SPF record
D. Stussy
spam at bde-arc.ampr.org
Sun Nov 2 22:00:33 UTC 2008
"Matus UHLAR - fantomas" <uhlar at fantomas.sk> wrote in message
news:gekbim$1da4$1 at sf1.isc.org...
> > Res wrote:
> > > On Sun, 2 Nov 2008, Byung-Hee HWANG wrote:
> > >
> > >> Well, a negligible number of people may have a very important
position
> > >> as like a businessman in international trade or a special researcher
in
> > >> scientific area. So i did not set a SPF record in DNS aside from the
> > >> obvious things (e.g., mailing list manager's domain) ;;
> > >
> > > We have lawyers and doctors, and none of them have ever had any
issues,
> > > and I doubt an international business or scientific would be using
> > > shared host server :)
>
>
> On 02.11.08 22:30, Byung-Hee HWANG wrote:
> > That's local issue. It's hard to explain in detail. Anyway i would like
> > to say that SPF is somewhat dangerous to use as anti-spam trick.
>
> yes, since SPF is an anti-forgery and not anti-spam tool
Technically, domainkeys is also an anti-forgery tool.

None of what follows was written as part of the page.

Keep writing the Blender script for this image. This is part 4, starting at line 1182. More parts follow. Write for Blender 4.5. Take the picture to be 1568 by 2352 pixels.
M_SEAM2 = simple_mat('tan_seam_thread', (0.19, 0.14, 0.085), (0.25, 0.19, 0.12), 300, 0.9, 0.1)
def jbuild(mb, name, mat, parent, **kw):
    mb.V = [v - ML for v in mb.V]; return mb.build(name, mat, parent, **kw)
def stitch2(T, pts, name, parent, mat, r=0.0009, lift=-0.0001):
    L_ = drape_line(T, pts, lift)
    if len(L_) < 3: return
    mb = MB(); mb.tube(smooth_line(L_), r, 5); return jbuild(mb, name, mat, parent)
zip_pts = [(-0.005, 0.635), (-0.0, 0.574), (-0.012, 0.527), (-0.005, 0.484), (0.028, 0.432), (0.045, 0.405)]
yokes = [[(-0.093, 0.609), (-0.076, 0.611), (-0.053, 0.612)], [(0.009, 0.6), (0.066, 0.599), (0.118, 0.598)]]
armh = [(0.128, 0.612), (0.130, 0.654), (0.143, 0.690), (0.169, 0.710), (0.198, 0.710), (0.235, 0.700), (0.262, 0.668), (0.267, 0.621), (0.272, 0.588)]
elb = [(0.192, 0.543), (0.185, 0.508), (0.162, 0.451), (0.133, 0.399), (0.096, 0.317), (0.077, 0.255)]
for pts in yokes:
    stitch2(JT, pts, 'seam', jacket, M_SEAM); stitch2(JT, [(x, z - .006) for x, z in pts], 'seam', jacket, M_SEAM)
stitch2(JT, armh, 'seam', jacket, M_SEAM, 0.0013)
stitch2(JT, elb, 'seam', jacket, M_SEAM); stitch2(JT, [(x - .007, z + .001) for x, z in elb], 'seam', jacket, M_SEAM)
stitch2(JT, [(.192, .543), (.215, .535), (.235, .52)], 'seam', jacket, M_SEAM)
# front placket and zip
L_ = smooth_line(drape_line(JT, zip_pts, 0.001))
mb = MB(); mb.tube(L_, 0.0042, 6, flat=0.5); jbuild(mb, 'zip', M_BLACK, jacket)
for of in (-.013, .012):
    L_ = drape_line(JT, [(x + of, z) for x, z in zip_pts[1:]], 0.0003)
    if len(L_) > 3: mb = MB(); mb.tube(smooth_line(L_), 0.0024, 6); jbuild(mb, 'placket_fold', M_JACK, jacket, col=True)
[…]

SPF is not dangerous. It can break mail forwarding - so systems that
receive forwarded mail need to be aware of that. Domainkeys doesn't have
that problem, but is more difficult to implement.
PS: Anyone who advocates using a TXT-RR for SPF is more than 2 years behind
the times and should not be given any respect. The SPF-RR (type 99) has
been supported in DNS for 2 years now. The TXT-RR was a transitional
mechanism ONLY and is therefore depreciated.